In the States, “Doctor Who” is still pretty firmly lodged as a “cult show.” That’s fair enough—sometimes its cheapness and camp can be a turn-off to viewers. What’s even more interesting, though, is that in the UK, “Doctor Who” is a legitimate hit—spawning legions of devoted fans, magazines, books, comics, and, of course, a pantheon of toys.

It says quite a bit about the cultures of the US and the UK that the face most associated with time traveling in the US is Marty McFly: a know-nothing kid who lucks into this adventure. Meanwhile, the smartest man in the room, The Doctor, is the representative of time travel across the pond.

As Americans, we tend to romanticize the idea of the lone cowboy, the brave frontiersman, the rugged individual, the guy who bucks the system and gets away with it. Marty is that guy. He’s a bucker of the greatest system of all—time itself.

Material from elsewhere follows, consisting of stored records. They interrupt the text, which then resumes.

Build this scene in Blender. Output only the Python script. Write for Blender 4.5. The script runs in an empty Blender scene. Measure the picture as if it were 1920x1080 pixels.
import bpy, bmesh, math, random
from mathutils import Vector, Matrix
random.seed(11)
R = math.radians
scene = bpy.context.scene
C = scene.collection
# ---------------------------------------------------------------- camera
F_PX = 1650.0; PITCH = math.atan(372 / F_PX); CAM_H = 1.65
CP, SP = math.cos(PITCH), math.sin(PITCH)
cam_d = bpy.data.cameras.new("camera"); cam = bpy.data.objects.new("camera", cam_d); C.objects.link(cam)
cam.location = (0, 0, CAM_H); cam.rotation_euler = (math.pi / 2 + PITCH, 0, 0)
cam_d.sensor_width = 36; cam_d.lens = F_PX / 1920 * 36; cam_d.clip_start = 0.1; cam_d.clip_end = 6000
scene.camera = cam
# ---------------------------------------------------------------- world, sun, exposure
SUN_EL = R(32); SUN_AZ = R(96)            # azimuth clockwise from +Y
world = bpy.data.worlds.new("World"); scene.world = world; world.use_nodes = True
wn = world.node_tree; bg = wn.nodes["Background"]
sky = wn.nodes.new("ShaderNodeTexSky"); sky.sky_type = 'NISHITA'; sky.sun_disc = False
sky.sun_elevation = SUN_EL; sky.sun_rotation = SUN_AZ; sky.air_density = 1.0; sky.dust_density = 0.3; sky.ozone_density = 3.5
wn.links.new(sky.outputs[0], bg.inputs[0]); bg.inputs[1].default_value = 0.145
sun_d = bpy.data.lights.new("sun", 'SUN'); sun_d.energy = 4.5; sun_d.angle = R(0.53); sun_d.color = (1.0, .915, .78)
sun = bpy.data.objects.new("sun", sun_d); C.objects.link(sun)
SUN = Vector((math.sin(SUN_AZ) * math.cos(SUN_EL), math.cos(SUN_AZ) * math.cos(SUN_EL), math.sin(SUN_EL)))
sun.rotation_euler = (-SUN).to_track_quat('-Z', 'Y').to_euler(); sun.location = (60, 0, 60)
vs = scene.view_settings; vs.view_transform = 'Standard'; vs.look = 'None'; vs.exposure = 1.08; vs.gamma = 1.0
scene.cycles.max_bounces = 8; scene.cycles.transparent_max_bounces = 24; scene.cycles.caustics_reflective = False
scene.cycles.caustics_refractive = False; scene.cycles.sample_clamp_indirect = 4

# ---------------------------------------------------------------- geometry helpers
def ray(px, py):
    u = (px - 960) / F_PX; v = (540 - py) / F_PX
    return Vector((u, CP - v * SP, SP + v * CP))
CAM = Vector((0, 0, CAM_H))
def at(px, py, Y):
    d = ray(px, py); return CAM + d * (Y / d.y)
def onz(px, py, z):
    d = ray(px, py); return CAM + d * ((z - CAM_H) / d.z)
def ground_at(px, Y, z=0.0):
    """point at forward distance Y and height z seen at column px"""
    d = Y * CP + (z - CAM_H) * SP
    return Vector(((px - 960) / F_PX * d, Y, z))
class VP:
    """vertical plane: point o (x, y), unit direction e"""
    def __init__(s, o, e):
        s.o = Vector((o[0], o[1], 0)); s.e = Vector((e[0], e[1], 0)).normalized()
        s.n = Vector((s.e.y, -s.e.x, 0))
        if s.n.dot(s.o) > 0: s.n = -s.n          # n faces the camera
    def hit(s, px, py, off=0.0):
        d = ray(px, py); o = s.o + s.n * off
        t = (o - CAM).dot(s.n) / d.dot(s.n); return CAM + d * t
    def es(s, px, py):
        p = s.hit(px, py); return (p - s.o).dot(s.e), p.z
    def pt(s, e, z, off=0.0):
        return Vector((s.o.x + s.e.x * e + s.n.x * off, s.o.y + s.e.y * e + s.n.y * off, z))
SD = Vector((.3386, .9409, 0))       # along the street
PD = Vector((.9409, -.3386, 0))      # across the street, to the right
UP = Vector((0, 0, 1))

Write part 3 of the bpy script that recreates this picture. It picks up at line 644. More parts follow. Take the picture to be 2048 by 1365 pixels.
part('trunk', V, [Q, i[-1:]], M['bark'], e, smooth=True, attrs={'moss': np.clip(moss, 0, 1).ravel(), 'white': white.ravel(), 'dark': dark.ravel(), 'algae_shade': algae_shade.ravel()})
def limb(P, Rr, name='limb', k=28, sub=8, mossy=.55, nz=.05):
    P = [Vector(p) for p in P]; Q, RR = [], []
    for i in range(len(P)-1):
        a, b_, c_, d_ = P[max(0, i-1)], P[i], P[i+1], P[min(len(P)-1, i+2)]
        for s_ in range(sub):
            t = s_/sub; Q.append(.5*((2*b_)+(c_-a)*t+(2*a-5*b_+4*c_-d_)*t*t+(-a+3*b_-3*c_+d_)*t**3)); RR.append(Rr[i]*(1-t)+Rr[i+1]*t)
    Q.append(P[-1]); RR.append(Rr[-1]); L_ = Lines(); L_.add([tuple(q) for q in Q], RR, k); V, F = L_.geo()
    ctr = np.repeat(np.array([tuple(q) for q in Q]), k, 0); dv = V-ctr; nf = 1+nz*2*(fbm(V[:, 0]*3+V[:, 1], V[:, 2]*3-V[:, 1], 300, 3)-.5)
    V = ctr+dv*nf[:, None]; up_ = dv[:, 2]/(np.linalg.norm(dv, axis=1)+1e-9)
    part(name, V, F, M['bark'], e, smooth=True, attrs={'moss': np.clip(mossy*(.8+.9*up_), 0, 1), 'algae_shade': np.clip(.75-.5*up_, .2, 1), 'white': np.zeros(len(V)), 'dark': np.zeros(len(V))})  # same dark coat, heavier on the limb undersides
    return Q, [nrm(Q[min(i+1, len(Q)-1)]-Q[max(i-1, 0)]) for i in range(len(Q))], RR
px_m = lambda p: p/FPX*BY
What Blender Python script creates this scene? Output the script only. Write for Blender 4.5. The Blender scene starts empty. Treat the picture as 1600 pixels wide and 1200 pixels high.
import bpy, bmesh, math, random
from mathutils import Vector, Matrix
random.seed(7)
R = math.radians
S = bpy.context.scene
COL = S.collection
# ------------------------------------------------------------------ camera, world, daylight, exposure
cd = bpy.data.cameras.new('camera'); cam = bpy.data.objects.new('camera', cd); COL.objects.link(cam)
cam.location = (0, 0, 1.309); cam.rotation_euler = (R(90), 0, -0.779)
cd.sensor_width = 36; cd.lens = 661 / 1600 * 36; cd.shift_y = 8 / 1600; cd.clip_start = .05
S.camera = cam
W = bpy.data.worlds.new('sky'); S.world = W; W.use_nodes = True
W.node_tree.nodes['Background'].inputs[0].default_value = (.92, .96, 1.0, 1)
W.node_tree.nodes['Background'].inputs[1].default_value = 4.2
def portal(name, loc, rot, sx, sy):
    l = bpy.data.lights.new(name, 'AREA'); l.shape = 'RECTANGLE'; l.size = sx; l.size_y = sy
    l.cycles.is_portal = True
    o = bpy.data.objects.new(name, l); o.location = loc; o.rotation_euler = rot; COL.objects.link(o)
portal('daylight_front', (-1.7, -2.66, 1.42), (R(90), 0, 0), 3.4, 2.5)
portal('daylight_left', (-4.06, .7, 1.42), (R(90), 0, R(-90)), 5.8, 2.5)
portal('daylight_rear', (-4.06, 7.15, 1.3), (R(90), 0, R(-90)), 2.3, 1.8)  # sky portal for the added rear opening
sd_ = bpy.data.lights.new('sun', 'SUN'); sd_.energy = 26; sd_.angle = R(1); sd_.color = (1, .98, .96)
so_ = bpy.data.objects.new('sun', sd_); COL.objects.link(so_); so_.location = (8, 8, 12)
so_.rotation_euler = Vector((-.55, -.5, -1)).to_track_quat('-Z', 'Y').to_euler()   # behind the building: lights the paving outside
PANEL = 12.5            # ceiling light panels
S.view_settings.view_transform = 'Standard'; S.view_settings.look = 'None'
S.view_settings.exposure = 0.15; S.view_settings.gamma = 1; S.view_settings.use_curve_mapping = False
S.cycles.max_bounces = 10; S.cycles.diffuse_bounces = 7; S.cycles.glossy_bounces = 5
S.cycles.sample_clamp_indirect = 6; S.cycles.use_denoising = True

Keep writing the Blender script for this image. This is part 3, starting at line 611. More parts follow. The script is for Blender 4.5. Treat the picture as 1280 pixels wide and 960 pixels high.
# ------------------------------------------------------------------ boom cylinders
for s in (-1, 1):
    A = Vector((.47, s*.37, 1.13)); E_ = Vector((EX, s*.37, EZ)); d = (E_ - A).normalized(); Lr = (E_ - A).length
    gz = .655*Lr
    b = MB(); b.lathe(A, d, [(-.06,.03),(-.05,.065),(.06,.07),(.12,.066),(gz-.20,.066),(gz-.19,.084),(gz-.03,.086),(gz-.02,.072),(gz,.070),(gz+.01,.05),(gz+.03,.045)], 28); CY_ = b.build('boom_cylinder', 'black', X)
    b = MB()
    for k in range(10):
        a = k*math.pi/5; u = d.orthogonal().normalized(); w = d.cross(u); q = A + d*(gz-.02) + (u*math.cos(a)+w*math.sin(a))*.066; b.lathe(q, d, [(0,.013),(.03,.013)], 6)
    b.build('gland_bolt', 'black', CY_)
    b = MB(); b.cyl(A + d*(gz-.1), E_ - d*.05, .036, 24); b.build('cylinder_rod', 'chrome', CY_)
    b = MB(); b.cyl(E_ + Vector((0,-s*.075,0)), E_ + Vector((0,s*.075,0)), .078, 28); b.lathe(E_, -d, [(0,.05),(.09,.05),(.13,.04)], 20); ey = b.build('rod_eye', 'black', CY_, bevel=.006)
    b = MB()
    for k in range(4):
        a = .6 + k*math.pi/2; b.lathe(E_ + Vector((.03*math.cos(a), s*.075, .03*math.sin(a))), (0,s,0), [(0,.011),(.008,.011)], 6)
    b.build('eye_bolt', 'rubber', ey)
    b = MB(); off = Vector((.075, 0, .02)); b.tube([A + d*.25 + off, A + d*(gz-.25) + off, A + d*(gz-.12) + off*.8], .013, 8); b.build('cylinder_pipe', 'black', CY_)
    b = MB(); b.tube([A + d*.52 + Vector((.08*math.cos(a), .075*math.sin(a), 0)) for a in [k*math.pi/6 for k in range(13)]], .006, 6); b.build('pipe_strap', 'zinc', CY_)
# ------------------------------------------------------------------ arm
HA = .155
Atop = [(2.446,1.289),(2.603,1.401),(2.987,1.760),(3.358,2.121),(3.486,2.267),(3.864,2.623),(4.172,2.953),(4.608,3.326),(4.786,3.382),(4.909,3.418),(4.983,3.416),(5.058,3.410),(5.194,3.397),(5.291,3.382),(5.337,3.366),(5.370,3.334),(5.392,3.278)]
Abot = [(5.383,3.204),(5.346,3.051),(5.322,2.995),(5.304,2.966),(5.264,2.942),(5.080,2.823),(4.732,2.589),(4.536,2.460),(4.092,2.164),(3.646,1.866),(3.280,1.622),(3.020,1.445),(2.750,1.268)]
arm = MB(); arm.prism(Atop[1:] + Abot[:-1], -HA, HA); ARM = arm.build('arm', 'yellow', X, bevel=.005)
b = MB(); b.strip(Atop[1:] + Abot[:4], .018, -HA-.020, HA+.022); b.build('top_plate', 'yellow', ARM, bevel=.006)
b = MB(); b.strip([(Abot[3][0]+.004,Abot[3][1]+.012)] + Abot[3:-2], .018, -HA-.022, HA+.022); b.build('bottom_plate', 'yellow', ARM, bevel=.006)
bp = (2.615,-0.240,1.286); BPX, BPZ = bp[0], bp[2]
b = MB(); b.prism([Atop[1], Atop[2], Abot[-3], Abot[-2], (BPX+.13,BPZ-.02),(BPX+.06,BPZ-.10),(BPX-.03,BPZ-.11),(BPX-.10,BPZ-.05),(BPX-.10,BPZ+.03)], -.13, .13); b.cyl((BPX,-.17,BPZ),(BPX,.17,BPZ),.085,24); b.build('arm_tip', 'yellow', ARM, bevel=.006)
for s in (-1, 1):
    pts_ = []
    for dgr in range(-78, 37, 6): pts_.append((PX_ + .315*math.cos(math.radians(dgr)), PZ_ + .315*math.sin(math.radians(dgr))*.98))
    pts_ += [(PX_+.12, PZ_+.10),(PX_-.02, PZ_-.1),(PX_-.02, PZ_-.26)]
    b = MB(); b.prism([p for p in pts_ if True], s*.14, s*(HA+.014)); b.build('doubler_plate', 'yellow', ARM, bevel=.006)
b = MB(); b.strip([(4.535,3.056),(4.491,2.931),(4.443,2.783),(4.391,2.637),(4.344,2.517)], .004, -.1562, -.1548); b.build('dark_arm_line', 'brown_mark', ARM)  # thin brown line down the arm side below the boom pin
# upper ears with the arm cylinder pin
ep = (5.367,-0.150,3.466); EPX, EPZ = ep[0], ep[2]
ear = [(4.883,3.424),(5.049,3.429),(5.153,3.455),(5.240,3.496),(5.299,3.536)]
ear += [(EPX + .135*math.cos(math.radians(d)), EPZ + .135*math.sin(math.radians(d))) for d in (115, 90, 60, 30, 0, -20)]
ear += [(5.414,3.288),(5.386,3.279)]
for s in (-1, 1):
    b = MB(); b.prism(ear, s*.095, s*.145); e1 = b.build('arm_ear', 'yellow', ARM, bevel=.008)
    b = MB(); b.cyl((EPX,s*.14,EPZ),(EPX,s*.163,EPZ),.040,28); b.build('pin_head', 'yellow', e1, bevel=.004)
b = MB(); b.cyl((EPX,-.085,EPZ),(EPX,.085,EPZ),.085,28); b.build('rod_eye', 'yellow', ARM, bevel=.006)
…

The Doctor meanwhile is basically just a really smart dude. He pays attention, he learns things along the way, and he figures stuff out by, yeah, simply thinking really hard.

In a way, this kind of explains the show’s standing among American viewers—Americans don’t like eggheads, they don’t like knowing that someone out there is smarter than they are and, a lot of the time, they don’t like to entertain the idea that they might be wrong. It also explains why smart people like The Doctor so much. He doesn’t need to slow down and cow-tow to anyone else. To a certain extent he’s inspirational: he’s the sidekick and the hero, the explainer and the bucker, the scientist and the adventurer.

As a kid, Doc Brown was one of my idols, but as an adult, I’d put The Doctor pretty high on the list of people I often emulate. There’s nothing wrong with being the sidekick, no, not at all, but there’s something fulfilling about seeing yourself as The Guy rather than The Guy Behind The Guy.

Although, I must say, making a homemade Sonic Screwdriver is proving pretty difficult.